» **Objective**: Copy out, exactly as given, every line from the line with "(.07,.028,.012), (.11,.045,.02), .25)" to the end of the listing, both of those lines included.

» **Source excerpt**:

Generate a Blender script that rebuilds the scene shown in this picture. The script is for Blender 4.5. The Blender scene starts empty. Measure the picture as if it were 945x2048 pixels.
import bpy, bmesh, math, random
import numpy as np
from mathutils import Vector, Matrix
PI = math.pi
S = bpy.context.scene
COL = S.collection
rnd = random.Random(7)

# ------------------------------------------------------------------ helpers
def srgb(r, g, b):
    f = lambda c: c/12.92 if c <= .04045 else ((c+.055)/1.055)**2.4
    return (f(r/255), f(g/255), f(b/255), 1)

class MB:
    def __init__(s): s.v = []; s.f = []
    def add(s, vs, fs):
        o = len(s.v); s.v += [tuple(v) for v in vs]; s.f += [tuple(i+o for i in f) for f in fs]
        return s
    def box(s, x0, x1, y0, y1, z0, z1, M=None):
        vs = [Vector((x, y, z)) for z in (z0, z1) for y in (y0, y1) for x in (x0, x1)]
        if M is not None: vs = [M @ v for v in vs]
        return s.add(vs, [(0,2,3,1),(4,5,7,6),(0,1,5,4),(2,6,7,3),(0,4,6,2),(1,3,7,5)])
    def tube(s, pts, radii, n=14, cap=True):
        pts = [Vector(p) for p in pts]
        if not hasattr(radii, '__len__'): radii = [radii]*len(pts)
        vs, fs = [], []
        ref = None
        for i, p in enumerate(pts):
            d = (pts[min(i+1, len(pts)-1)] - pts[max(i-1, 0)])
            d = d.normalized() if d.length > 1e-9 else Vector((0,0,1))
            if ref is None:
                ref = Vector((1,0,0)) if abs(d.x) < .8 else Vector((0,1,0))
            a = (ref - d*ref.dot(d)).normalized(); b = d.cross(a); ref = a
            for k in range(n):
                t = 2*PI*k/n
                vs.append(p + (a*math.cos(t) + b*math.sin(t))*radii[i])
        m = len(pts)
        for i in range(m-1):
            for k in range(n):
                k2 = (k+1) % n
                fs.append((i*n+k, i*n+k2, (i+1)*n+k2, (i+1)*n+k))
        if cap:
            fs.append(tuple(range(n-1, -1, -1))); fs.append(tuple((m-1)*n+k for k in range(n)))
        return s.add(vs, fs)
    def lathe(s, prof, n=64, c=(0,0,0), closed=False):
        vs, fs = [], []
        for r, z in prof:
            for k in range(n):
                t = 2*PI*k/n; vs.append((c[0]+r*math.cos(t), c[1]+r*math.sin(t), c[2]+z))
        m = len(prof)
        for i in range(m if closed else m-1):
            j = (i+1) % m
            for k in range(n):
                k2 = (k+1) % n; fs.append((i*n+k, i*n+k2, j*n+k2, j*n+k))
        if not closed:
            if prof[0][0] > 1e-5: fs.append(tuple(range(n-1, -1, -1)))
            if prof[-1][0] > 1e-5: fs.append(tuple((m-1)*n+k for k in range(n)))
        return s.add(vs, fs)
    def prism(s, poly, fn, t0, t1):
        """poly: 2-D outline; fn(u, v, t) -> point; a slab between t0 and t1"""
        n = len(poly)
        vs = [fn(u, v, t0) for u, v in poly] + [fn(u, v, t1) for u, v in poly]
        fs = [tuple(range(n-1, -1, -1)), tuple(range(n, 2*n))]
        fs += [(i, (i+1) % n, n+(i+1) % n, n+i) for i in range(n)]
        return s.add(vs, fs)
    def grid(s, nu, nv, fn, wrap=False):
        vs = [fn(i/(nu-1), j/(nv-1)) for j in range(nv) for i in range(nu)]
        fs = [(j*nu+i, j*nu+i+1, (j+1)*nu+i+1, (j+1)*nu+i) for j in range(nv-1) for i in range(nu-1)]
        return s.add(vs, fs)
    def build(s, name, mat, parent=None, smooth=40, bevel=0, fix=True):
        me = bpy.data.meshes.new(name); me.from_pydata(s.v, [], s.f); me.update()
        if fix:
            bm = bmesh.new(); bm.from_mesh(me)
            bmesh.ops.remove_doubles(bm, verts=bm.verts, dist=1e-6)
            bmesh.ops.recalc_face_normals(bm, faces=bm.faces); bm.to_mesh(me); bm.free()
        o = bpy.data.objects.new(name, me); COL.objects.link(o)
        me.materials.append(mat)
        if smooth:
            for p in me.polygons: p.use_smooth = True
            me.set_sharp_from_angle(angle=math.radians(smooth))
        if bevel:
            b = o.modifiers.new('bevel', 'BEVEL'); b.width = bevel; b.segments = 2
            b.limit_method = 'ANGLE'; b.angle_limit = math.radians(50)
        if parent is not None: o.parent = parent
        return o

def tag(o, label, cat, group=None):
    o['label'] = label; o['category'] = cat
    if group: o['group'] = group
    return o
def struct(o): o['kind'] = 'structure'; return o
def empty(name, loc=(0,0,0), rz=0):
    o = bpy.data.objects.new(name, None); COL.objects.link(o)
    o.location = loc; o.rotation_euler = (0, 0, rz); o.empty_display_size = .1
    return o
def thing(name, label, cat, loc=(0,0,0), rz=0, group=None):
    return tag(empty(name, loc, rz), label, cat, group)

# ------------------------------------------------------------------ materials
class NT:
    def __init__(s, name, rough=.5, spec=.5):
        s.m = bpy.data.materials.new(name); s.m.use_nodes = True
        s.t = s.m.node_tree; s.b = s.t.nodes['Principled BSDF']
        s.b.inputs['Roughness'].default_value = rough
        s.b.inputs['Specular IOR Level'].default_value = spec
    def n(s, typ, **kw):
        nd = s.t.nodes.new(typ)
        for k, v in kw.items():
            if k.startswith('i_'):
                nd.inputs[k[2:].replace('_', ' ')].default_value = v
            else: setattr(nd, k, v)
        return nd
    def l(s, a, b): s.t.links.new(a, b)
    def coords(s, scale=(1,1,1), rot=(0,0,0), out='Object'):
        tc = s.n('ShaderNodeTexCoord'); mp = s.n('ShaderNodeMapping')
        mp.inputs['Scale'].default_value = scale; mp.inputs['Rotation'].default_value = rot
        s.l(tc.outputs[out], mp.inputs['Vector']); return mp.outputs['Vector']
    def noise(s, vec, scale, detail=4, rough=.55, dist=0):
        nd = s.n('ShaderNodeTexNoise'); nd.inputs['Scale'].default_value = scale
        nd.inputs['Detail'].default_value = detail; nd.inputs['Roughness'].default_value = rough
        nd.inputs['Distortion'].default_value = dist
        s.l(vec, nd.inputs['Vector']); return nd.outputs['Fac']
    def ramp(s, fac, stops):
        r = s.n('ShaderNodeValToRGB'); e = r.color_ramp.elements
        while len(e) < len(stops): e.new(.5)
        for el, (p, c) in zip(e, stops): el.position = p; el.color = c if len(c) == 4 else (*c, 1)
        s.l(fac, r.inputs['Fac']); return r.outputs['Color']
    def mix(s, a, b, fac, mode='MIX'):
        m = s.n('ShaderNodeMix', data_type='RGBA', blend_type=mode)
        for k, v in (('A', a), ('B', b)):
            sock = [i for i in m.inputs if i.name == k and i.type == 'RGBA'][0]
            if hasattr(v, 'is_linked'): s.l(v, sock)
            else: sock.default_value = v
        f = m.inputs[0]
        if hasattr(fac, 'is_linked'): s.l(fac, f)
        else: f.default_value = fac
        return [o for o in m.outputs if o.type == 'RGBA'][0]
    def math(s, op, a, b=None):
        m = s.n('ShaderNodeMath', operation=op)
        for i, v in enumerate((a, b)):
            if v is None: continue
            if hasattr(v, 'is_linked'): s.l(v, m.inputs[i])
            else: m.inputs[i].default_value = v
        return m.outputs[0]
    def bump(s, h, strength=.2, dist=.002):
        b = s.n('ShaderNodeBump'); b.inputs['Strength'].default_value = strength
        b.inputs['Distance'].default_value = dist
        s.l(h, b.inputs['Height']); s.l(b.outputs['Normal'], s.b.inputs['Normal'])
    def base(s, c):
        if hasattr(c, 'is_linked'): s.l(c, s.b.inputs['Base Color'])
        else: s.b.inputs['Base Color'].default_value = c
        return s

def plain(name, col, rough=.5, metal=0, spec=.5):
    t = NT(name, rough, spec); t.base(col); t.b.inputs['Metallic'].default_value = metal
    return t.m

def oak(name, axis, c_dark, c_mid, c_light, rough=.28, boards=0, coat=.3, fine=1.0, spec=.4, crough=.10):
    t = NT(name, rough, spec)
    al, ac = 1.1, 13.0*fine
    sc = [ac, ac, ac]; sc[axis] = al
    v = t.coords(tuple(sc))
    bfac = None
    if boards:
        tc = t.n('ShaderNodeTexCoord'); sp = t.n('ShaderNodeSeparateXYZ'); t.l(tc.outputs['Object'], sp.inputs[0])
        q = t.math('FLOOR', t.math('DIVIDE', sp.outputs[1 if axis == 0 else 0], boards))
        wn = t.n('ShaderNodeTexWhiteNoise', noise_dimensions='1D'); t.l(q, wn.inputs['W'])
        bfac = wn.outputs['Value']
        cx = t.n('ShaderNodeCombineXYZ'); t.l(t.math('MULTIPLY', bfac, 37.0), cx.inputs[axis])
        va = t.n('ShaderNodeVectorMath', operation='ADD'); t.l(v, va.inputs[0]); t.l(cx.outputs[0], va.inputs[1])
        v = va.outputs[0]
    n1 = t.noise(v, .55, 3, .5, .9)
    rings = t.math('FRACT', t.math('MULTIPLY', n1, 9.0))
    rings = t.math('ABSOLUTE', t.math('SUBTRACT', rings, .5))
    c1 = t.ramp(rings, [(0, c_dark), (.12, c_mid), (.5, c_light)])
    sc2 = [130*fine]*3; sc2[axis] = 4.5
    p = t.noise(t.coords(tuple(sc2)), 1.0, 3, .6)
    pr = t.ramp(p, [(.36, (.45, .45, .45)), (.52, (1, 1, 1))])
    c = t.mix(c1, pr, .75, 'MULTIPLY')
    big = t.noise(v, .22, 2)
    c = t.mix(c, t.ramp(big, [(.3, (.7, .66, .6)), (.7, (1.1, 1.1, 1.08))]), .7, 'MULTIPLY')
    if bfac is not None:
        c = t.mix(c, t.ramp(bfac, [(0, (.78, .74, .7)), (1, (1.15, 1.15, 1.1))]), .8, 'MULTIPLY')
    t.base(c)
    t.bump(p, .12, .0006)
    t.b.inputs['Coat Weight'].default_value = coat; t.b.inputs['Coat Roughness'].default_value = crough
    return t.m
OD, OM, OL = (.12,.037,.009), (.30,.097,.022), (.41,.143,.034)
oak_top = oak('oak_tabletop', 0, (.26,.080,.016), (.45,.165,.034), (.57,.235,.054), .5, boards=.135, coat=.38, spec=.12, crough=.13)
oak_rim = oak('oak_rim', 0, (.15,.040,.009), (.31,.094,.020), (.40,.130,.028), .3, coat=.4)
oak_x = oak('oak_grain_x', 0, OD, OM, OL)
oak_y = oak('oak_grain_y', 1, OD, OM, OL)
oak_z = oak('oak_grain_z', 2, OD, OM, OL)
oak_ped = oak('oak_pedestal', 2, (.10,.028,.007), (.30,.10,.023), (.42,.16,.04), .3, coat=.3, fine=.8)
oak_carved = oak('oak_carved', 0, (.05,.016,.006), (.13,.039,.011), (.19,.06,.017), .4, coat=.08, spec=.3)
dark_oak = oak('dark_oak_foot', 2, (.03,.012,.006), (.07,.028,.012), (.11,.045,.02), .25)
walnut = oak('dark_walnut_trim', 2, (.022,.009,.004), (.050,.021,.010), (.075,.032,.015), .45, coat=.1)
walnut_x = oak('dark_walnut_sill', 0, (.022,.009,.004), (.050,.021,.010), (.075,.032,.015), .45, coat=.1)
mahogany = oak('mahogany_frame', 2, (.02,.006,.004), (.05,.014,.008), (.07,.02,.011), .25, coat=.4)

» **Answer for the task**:
dark_oak = oak('dark_oak_foot', 2, (.03,.012,.006), (.07,.028,.012), (.11,.045,.02), .25)
walnut = oak('dark_walnut_trim', 2, (.022,.009,.004), (.050,.021,.010), (.075,.032,.015), .45, coat=.1)
walnut_x = oak('dark_walnut_sill', 0, (.022,.009,.004), (.050,.021,.010), (.075,.032,.015), .45, coat=.1)
mahogany = oak('mahogany_frame', 2, (.02,.006,.004), (.05,.014,.008), (.07,.02,.011), .25, coat=.4)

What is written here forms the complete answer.